> Task to complete
Where a line contains the word "picture", copy that line in full.

━━━━━━━━━━━━━━━━━━━━━━━━━━━━━━

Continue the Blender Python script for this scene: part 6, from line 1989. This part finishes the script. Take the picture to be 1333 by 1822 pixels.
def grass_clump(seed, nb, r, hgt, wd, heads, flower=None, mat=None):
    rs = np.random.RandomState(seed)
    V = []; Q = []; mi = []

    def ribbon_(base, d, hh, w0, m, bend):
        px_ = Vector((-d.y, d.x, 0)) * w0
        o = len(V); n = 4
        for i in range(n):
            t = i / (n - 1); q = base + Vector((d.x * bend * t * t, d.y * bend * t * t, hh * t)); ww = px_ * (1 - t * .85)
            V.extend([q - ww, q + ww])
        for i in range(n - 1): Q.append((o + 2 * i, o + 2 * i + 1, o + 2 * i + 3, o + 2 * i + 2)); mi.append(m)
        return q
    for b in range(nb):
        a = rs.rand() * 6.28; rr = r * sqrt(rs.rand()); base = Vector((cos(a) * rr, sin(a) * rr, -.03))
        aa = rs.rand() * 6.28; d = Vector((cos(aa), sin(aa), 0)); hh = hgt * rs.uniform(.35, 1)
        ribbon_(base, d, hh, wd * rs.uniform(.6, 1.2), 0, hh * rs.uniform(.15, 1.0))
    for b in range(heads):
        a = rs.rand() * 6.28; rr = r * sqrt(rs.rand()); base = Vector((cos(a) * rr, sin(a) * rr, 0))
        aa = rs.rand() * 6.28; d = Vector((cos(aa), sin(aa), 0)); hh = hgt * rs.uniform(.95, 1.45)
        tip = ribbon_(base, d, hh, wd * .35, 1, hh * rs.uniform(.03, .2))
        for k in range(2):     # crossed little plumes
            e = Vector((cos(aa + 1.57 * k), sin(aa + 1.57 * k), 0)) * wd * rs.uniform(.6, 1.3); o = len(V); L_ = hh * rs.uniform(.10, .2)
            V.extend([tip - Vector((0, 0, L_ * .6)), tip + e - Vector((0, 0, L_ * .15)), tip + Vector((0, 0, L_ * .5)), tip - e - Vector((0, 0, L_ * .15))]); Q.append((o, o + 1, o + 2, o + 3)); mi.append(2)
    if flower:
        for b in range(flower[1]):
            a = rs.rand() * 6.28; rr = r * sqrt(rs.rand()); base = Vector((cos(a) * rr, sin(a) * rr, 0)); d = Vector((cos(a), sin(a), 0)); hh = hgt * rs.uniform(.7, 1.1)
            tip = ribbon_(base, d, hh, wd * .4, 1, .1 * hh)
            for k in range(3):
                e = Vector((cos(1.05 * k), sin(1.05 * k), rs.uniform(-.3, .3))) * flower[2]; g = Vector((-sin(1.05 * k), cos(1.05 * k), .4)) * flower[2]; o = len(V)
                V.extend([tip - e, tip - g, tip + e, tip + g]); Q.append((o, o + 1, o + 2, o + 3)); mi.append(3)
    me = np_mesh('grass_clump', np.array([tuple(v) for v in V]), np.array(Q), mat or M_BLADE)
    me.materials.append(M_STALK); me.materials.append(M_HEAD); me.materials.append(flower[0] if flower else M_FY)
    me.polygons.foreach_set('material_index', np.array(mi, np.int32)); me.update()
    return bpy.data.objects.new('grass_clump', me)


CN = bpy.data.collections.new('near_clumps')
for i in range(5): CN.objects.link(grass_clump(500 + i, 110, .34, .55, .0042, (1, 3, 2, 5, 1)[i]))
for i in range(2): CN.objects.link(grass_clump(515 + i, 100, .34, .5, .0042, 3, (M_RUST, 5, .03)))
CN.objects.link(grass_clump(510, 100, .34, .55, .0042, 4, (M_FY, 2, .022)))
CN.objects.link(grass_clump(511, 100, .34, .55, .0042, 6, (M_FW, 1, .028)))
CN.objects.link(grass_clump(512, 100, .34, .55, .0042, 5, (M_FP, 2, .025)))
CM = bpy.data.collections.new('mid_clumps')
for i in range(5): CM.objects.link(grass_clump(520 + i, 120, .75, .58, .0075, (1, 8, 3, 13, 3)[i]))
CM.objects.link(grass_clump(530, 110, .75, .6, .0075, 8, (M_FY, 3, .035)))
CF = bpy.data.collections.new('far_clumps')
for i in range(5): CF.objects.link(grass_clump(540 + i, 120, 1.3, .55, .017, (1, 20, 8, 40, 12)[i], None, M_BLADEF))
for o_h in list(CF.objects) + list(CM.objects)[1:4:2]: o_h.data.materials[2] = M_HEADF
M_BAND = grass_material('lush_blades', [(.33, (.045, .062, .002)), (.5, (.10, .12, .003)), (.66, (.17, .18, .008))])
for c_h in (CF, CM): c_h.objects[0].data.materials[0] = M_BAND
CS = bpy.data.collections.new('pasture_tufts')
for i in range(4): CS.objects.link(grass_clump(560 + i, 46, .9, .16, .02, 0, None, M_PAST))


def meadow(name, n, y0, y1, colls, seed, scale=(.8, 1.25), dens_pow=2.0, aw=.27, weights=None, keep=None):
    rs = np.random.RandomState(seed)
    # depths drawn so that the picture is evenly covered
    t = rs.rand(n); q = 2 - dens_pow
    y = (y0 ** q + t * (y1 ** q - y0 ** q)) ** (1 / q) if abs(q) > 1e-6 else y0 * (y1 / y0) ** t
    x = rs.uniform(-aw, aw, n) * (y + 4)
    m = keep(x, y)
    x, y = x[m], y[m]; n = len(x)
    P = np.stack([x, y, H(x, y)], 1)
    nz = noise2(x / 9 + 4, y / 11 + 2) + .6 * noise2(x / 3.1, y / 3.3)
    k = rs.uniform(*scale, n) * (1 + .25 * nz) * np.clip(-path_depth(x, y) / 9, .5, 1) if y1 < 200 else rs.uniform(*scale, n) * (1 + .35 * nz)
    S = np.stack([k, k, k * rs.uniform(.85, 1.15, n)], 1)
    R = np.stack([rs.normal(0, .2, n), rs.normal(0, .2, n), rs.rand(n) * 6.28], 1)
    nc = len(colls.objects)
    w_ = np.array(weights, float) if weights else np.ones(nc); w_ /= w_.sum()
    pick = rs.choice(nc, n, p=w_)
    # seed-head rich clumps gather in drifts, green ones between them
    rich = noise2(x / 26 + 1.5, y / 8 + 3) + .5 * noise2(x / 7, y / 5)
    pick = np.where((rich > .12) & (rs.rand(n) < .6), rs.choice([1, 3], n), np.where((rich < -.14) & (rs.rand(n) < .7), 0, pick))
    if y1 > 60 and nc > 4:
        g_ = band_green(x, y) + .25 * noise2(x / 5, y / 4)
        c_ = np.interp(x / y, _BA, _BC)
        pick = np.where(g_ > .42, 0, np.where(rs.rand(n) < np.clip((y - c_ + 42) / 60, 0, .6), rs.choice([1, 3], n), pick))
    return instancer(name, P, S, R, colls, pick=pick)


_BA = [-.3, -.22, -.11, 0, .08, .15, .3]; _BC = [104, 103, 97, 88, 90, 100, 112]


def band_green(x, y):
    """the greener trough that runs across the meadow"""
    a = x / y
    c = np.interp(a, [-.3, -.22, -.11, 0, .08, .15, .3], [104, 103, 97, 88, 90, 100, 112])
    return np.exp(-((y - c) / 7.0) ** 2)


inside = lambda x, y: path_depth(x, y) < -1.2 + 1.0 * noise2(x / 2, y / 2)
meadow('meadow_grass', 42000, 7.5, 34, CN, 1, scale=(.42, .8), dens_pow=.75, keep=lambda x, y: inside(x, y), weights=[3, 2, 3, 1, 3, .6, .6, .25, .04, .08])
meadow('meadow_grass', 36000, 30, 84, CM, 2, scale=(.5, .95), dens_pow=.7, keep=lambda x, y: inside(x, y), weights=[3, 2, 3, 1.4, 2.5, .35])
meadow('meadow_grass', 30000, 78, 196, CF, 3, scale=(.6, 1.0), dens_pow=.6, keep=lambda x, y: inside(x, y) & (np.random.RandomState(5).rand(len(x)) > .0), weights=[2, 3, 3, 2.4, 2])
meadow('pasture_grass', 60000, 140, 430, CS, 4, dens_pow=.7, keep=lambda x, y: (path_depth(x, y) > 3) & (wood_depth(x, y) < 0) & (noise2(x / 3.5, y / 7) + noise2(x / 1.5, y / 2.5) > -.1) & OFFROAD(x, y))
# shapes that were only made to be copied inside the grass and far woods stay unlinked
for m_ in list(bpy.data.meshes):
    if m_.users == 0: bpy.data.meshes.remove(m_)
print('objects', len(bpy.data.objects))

━━━━━━━━━━━━━━━━━━━━━━━━━━━━━━

> Answer to this problem
Continue the Blender Python script for this scene: part 6, from line 1989. This part finishes the script. Take the picture to be 1333 by 1822 pixels.
    # depths drawn so that the picture is evenly covered